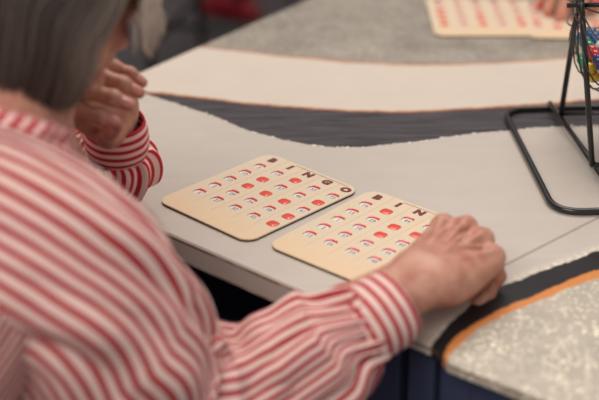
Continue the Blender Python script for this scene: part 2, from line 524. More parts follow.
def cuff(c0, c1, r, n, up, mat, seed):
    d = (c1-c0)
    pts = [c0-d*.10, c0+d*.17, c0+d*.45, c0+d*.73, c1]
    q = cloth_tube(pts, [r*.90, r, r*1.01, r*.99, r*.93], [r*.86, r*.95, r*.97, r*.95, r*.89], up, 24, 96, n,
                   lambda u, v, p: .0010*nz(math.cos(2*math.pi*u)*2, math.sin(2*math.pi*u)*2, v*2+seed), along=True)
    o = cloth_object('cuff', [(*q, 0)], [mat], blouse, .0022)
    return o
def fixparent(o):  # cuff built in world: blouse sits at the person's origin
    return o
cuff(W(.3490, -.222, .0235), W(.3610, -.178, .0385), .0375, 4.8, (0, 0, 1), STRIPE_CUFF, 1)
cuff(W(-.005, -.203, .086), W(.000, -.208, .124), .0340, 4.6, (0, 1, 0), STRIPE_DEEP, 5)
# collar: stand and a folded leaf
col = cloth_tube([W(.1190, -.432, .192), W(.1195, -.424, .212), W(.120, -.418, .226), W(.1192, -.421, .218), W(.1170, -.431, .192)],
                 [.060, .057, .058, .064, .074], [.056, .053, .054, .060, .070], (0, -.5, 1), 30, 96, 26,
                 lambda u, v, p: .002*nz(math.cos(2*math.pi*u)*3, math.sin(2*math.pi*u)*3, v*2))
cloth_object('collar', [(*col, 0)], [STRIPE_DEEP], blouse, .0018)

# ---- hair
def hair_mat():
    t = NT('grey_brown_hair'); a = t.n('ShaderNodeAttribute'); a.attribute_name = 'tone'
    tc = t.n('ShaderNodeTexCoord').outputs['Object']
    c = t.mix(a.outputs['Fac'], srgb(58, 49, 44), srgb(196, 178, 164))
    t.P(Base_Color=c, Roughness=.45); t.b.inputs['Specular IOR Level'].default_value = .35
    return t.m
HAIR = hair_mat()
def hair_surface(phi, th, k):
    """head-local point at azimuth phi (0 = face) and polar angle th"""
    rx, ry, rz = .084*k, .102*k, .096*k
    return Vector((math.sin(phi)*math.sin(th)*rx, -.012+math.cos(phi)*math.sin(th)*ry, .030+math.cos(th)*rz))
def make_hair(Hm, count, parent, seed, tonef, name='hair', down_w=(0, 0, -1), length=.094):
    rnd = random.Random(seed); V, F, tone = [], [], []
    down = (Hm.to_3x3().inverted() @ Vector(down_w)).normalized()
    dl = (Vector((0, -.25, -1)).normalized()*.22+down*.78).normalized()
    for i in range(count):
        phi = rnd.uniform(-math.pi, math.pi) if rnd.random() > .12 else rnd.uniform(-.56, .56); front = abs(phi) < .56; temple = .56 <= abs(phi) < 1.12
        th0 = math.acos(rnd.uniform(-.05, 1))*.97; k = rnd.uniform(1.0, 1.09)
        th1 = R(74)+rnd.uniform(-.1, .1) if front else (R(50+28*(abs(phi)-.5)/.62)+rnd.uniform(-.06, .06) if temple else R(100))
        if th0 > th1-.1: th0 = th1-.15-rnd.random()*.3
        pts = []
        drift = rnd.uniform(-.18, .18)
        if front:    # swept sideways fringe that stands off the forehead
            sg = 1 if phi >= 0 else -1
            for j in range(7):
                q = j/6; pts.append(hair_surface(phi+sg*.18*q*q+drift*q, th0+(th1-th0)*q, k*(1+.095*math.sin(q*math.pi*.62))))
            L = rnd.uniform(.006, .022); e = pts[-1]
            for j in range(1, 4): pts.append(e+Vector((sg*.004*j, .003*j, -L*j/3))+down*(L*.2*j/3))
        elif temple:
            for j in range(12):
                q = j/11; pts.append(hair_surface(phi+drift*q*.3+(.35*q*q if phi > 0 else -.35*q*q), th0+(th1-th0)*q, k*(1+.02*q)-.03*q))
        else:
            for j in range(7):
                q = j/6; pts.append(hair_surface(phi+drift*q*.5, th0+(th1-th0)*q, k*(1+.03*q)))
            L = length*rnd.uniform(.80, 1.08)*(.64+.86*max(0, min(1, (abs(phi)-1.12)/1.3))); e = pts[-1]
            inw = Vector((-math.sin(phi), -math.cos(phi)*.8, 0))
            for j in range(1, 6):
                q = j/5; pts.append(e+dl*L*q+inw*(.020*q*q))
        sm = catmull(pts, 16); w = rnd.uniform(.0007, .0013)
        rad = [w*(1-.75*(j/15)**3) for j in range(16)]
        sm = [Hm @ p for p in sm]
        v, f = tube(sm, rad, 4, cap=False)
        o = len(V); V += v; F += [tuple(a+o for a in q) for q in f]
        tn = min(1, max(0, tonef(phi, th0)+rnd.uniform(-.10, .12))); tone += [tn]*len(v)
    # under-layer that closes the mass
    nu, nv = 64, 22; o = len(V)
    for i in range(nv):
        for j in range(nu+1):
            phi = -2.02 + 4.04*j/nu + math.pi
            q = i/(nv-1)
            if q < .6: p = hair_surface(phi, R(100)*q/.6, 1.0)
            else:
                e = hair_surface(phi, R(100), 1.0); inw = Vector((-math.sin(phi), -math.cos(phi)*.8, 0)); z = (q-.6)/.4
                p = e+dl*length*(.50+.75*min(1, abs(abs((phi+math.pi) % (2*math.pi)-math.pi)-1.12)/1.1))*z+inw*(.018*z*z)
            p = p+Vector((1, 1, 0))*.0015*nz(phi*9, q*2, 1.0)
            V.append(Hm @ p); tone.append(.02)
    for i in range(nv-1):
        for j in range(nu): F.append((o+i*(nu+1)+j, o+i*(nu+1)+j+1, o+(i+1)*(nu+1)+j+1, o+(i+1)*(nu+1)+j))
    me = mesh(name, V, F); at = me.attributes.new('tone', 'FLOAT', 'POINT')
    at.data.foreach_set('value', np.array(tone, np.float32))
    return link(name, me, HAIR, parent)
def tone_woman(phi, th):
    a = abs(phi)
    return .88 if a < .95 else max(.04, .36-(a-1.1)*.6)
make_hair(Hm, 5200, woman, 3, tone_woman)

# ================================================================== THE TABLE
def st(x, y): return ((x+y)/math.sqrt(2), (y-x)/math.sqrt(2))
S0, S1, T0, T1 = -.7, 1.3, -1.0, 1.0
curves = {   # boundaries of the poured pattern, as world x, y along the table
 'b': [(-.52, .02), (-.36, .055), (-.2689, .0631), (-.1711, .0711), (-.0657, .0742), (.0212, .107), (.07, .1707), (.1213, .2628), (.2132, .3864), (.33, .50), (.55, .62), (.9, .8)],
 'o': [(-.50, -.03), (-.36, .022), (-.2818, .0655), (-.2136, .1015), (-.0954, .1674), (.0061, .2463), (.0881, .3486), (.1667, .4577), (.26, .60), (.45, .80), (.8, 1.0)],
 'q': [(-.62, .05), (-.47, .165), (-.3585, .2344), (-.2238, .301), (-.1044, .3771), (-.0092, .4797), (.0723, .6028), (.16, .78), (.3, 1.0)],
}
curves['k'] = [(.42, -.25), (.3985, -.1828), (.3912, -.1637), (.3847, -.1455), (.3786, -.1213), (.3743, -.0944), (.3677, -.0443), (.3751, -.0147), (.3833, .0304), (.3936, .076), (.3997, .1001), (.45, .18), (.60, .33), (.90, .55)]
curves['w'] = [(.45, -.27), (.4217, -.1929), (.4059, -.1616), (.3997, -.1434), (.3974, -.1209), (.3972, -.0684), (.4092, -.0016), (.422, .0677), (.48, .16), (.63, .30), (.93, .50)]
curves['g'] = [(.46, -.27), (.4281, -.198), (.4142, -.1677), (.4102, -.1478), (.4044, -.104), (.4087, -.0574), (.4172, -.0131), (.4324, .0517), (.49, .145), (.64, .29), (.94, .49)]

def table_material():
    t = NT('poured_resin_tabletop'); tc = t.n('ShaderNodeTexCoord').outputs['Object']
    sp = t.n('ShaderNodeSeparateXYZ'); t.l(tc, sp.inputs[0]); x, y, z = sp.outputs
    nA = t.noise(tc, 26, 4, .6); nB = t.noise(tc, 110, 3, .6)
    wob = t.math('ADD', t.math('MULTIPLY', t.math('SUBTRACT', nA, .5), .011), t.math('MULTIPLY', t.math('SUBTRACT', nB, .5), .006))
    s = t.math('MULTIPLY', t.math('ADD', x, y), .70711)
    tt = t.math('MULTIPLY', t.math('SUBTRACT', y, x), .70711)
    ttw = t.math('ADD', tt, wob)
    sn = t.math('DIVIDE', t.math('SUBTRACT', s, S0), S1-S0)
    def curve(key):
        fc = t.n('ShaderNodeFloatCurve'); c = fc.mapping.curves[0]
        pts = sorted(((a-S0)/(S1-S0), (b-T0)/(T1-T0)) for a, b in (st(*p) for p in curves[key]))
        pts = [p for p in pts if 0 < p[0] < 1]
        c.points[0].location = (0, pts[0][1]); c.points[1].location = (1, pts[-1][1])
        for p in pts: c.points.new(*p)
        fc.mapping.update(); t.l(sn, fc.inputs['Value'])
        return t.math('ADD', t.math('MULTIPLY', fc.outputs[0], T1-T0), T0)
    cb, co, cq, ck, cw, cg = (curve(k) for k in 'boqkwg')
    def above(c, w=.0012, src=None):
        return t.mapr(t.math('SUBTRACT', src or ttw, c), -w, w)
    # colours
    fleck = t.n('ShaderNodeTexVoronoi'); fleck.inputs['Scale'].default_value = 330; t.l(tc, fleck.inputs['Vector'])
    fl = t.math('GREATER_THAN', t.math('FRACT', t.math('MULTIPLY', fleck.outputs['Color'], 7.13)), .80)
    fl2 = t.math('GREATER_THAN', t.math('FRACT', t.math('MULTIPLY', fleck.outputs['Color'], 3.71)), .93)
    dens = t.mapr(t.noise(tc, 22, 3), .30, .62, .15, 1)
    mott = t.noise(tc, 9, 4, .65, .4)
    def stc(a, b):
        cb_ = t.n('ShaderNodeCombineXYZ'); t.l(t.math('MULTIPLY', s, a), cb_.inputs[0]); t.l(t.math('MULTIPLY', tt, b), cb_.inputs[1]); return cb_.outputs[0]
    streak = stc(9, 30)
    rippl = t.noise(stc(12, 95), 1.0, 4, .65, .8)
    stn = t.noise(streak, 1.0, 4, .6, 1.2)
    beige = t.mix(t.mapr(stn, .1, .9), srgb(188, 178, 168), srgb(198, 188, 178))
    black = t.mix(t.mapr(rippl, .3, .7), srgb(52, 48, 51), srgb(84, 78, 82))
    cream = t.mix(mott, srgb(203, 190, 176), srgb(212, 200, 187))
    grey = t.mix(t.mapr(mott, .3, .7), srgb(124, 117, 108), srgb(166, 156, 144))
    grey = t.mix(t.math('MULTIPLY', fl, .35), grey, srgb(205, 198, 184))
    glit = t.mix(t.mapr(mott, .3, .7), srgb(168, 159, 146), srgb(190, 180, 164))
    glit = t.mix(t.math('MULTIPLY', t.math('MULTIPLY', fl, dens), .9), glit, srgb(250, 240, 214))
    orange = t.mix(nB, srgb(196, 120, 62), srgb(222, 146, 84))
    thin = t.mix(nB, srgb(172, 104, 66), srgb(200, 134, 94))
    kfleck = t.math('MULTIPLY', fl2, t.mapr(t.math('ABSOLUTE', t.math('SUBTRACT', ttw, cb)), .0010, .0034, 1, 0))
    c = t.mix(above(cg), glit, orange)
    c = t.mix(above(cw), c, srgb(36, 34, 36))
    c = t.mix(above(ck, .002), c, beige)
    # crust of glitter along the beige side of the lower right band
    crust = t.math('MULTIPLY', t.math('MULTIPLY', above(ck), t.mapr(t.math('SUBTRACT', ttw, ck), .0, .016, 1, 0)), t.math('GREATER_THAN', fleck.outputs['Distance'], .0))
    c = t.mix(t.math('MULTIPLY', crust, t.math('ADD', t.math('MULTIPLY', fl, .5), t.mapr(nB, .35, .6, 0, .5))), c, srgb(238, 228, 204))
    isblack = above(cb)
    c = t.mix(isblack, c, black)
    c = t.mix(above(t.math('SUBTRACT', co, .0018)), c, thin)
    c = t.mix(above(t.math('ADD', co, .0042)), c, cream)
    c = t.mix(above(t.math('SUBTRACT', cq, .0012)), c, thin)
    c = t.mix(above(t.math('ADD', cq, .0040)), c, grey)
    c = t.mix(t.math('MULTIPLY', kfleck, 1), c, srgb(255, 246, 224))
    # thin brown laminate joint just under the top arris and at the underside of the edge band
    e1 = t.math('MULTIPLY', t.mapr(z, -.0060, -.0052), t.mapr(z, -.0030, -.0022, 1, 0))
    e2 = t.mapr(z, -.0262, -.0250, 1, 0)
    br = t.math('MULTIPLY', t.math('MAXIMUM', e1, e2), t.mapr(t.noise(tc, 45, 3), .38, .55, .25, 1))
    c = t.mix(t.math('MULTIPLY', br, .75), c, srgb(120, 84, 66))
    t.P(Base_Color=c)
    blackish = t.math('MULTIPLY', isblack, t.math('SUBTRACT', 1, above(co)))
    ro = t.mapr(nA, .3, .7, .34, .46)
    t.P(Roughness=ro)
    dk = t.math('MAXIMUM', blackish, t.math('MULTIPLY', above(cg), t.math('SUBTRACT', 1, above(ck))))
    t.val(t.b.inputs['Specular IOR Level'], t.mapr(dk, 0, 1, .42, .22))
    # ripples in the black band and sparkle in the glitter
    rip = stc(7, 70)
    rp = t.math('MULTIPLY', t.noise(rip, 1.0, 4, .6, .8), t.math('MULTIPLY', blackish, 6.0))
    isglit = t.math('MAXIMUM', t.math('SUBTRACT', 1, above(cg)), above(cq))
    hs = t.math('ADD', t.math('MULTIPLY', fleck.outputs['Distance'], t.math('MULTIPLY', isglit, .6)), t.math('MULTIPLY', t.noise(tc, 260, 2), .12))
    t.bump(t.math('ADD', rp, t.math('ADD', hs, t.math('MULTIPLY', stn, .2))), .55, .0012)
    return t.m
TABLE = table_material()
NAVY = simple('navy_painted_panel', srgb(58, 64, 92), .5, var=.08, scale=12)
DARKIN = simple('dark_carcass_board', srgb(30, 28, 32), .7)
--
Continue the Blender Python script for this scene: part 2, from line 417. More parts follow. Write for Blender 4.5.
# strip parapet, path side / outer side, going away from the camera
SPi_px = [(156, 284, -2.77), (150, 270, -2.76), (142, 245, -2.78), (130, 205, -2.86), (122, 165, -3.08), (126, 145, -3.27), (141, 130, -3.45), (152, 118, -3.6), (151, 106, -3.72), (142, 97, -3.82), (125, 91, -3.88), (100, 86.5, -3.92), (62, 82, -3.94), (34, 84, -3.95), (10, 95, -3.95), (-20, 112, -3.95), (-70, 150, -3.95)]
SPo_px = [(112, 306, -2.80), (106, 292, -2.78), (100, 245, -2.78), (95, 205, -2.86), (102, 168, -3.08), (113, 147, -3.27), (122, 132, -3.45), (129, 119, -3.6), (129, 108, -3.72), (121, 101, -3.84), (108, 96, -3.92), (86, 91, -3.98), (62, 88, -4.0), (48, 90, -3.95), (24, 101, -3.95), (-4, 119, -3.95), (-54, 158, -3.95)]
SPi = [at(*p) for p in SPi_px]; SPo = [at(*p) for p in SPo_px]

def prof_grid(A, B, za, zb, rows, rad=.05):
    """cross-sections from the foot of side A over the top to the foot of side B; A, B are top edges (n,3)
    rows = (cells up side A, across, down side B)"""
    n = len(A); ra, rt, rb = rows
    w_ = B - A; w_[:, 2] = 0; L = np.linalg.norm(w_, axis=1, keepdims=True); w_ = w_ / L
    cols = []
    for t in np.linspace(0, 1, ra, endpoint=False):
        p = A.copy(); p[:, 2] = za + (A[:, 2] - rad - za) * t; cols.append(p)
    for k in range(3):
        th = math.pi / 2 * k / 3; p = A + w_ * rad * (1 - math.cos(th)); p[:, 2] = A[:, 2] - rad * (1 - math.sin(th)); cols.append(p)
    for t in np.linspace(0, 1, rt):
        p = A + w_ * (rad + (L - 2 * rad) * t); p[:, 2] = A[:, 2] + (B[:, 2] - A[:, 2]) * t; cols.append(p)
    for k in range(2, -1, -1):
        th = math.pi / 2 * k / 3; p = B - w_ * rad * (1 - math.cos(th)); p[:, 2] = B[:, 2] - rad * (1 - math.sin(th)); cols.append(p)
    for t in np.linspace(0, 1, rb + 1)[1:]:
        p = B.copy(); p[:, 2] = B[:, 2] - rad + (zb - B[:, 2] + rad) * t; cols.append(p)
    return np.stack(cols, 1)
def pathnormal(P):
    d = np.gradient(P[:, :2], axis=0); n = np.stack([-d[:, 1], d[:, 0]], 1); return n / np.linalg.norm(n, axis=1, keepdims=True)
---
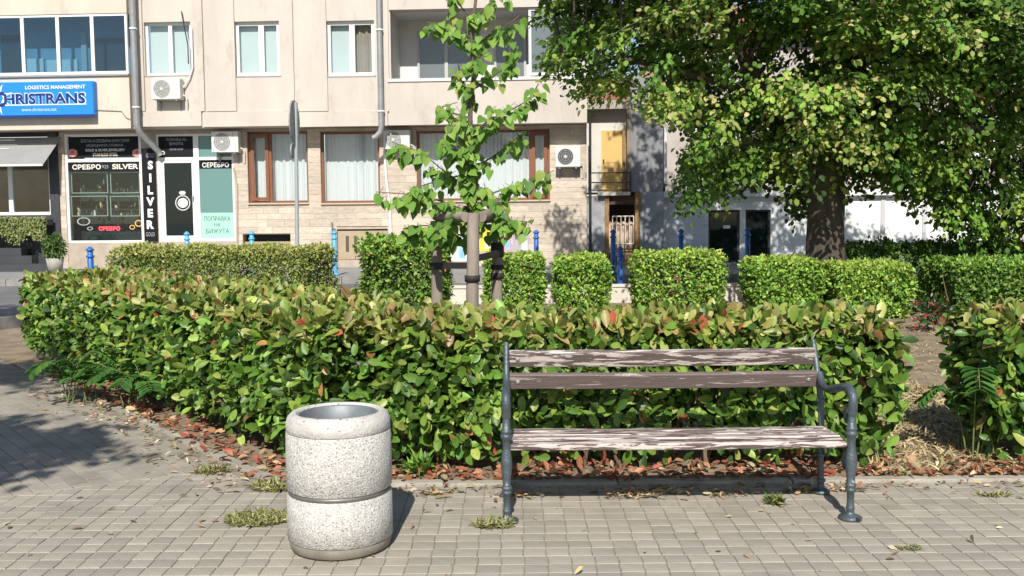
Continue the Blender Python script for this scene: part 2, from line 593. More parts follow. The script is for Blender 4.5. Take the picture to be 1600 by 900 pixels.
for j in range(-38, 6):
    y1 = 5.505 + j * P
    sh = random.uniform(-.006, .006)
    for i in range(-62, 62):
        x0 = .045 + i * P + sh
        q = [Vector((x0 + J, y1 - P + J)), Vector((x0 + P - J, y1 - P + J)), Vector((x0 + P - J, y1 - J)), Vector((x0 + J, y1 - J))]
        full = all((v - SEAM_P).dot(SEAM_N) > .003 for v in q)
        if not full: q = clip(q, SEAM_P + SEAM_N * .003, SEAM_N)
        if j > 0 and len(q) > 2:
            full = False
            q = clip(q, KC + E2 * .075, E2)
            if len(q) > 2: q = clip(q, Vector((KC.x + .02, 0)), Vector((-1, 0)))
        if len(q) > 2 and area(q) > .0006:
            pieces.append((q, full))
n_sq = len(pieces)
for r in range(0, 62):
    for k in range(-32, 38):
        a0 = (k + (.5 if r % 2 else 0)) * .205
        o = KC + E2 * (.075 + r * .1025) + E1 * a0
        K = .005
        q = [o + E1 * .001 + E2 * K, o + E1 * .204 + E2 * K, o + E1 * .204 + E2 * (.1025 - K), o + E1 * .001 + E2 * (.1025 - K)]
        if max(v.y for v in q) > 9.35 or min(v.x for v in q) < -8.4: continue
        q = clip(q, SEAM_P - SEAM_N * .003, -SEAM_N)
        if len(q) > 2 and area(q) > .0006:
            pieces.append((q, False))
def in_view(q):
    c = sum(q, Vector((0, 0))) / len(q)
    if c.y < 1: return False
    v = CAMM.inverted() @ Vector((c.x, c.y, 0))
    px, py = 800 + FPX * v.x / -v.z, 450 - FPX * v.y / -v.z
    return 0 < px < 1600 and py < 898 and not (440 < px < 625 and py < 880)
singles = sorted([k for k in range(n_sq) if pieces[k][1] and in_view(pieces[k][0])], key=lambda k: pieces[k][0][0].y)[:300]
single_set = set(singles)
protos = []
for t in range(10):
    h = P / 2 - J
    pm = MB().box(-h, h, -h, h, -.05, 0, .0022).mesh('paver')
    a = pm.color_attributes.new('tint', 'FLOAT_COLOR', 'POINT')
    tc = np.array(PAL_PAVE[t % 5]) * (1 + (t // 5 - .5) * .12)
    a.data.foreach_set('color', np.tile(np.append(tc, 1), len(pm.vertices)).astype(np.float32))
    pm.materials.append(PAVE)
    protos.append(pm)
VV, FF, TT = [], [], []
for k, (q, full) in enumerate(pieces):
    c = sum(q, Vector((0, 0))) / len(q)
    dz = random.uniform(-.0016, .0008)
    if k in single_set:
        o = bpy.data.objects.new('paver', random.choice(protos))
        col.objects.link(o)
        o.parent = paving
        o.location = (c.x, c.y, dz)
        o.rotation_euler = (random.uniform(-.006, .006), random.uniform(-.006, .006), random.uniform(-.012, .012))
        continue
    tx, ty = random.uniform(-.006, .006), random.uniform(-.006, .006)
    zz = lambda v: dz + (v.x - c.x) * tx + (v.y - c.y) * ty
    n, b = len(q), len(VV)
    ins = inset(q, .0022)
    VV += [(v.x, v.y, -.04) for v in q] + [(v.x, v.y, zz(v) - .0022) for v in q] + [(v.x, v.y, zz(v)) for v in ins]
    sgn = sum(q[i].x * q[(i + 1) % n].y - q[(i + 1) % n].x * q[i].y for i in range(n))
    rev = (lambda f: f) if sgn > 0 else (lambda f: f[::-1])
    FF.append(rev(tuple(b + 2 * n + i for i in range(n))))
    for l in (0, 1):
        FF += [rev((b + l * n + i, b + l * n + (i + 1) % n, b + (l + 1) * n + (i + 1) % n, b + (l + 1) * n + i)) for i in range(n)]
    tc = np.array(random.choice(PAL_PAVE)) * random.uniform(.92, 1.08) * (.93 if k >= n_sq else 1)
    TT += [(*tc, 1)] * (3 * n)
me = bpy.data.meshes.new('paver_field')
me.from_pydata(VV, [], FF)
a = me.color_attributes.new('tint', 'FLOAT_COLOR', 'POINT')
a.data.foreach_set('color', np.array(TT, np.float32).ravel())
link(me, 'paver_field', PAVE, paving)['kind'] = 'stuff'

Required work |
Repeat, unchanged, every line from the one that contains "524. More parts follow." to the one that contains "[STRIPE_DEEP], blouse, .0018)", including both, and no other line.

Response |
Continue the Blender Python script for this scene: part 2, from line 524. More parts follow.
def cuff(c0, c1, r, n, up, mat, seed):
    d = (c1-c0)
    pts = [c0-d*.10, c0+d*.17, c0+d*.45, c0+d*.73, c1]
    q = cloth_tube(pts, [r*.90, r, r*1.01, r*.99, r*.93], [r*.86, r*.95, r*.97, r*.95, r*.89], up, 24, 96, n,
                   lambda u, v, p: .0010*nz(math.cos(2*math.pi*u)*2, math.sin(2*math.pi*u)*2, v*2+seed), along=True)
    o = cloth_object('cuff', [(*q, 0)], [mat], blouse, .0022)
    return o
def fixparent(o):  # cuff built in world: blouse sits at the person's origin
    return o
cuff(W(.3490, -.222, .0235), W(.3610, -.178, .0385), .0375, 4.8, (0, 0, 1), STRIPE_CUFF, 1)
cuff(W(-.005, -.203, .086), W(.000, -.208, .124), .0340, 4.6, (0, 1, 0), STRIPE_DEEP, 5)
# collar: stand and a folded leaf
col = cloth_tube([W(.1190, -.432, .192), W(.1195, -.424, .212), W(.120, -.418, .226), W(.1192, -.421, .218), W(.1170, -.431, .192)],
                 [.060, .057, .058, .064, .074], [.056, .053, .054, .060, .070], (0, -.5, 1), 30, 96, 26,
                 lambda u, v, p: .002*nz(math.cos(2*math.pi*u)*3, math.sin(2*math.pi*u)*3, v*2))
cloth_object('collar', [(*col, 0)], [STRIPE_DEEP], blouse, .0018)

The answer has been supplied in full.